Although I enjoyed this book, it’s nothing really new. If you liked the first books in this series, you’ll like this one. The new girls are appealing, and I liked the setting. But for me, the book didn’t really come alive until about halfway through. I’m glad I read it though. Again, I wouldn’t read this one unless you’d read the first two. I still recommend this series, but I think it appeals a little more to girls that boys, more to kids that adults. Another one that would be good read aloud. 3.25 for this book, between 3-4 for the series, depending. I think it just won’t appeal to some readers, but then there will be plenty of readers who *love* it. You won’t know until you try it.

Slaves of Socorro (The Brotherband Chronicles, book 4) by John Flanagan

Hal and the rest of the Brotherband fellows are sent off to Araluen to patrol the coast for the Jarl. They’re just settled in when a group of slavers hit the coast. Hal and the ranger Gilan know who they are and where they’re headed, so they crew decides to follow. To rescue the Araluens, they’ll have to infiltrate the slave market, and it won’t be easy.
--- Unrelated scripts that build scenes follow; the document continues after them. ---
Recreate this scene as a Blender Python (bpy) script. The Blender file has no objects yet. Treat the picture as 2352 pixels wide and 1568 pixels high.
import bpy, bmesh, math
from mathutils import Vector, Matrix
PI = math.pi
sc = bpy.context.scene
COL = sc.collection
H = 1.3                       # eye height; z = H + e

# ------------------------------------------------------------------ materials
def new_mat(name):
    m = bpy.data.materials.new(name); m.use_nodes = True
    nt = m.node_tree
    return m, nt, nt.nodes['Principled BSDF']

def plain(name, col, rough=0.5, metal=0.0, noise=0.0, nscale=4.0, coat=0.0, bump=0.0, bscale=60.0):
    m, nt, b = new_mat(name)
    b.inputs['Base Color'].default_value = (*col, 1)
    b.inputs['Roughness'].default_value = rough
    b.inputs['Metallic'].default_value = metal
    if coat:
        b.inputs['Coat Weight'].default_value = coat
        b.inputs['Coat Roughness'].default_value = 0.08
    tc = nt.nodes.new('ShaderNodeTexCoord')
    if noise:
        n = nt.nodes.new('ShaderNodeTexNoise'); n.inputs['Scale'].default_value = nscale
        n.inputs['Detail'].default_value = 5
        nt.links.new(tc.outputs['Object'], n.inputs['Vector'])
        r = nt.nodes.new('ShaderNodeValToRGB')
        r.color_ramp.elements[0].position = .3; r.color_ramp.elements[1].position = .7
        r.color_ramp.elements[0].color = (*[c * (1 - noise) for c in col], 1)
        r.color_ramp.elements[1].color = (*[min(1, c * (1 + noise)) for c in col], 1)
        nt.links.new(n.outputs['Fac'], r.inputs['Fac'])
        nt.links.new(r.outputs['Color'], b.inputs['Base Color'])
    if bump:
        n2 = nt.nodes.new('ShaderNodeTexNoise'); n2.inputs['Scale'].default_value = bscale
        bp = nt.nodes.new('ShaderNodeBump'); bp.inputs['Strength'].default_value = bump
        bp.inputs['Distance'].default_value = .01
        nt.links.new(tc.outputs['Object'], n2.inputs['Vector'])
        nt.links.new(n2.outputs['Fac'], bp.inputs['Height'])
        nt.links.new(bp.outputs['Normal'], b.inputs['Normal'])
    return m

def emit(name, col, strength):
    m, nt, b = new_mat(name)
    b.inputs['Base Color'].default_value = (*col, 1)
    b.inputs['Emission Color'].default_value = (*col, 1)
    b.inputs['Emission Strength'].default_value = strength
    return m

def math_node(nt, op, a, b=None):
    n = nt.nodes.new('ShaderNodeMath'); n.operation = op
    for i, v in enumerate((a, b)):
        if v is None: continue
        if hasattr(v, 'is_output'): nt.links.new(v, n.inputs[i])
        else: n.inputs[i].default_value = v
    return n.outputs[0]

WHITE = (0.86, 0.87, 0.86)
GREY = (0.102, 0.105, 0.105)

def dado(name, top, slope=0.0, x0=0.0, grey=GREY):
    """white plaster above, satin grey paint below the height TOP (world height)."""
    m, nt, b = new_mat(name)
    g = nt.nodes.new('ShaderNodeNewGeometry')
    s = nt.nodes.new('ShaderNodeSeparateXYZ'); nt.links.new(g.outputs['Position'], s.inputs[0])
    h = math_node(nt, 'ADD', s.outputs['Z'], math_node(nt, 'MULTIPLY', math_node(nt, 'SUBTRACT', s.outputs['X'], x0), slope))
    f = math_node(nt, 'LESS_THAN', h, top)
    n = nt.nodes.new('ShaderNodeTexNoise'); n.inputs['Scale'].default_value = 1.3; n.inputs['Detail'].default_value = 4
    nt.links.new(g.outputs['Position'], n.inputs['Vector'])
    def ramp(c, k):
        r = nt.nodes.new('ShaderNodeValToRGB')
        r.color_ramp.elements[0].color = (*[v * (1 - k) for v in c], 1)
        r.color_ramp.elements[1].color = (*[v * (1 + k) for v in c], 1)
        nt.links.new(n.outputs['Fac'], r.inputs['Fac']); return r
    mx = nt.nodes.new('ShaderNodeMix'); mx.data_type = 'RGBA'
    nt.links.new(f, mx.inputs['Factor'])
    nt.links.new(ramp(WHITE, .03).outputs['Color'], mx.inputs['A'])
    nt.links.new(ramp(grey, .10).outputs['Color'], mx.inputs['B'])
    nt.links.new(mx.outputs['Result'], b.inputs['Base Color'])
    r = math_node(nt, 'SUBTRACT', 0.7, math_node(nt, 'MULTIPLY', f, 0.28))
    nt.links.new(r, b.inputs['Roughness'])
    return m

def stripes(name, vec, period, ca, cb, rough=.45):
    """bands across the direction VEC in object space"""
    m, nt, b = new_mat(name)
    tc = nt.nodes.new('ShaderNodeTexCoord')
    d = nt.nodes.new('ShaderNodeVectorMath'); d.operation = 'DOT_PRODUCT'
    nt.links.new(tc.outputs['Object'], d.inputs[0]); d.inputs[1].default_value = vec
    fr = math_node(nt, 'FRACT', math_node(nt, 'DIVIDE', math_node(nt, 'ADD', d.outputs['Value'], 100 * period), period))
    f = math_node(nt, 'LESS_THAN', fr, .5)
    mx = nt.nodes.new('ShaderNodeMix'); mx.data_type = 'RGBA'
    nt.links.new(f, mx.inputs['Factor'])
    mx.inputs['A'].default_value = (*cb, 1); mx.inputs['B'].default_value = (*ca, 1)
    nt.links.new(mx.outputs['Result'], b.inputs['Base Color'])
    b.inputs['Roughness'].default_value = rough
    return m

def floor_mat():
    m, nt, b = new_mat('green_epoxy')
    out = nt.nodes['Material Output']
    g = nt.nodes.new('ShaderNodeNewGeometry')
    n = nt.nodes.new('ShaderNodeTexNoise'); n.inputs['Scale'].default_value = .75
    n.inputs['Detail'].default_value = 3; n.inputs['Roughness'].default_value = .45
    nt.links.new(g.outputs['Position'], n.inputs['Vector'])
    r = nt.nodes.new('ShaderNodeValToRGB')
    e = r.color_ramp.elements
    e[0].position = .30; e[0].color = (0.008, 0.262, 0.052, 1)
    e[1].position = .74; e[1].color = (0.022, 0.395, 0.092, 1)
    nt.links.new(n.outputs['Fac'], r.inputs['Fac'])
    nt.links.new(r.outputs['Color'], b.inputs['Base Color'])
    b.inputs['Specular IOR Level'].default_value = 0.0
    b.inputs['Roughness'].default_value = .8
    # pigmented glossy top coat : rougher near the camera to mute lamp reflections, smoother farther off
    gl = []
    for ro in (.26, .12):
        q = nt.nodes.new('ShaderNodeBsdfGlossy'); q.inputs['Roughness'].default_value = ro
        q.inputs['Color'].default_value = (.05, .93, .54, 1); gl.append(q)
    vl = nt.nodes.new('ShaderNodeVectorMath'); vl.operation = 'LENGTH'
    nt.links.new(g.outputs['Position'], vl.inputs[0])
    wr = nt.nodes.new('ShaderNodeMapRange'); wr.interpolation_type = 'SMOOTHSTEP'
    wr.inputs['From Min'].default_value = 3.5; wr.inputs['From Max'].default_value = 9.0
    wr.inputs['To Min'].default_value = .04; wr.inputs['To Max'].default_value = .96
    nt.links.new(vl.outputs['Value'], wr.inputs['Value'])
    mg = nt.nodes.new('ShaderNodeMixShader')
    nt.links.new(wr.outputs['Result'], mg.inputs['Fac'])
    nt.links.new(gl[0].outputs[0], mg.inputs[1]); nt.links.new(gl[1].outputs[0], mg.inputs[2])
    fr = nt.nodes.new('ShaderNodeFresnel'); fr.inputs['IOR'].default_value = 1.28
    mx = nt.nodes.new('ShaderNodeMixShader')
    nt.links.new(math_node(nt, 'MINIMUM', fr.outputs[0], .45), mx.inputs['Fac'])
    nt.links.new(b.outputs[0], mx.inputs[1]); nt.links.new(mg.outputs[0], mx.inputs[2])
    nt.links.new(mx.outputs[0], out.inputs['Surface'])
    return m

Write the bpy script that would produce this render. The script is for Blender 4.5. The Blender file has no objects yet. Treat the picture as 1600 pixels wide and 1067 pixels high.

I admit, I’m a sucker for this writer. I love his Ranger’s Apprentice series, and this one is just as much fun. Flanagan excels at portraying young men, just emerging from childhood all through the difficult process of becoming men. Hal’s emergence as a leader is so well done. I would definitely recommend this author and this series in particular to kids. Unlike the previous two books, I think you could start with this one, although it would be better to start with the first one, but if you find this one first, grab it and give it a try. Although it’s set about a Viking longboat (more or less), Flanagan includes a little glossary of sailing terms so drylanders like me won’t be confused. 4 stars for this one, solid 4, maybe higher for the series.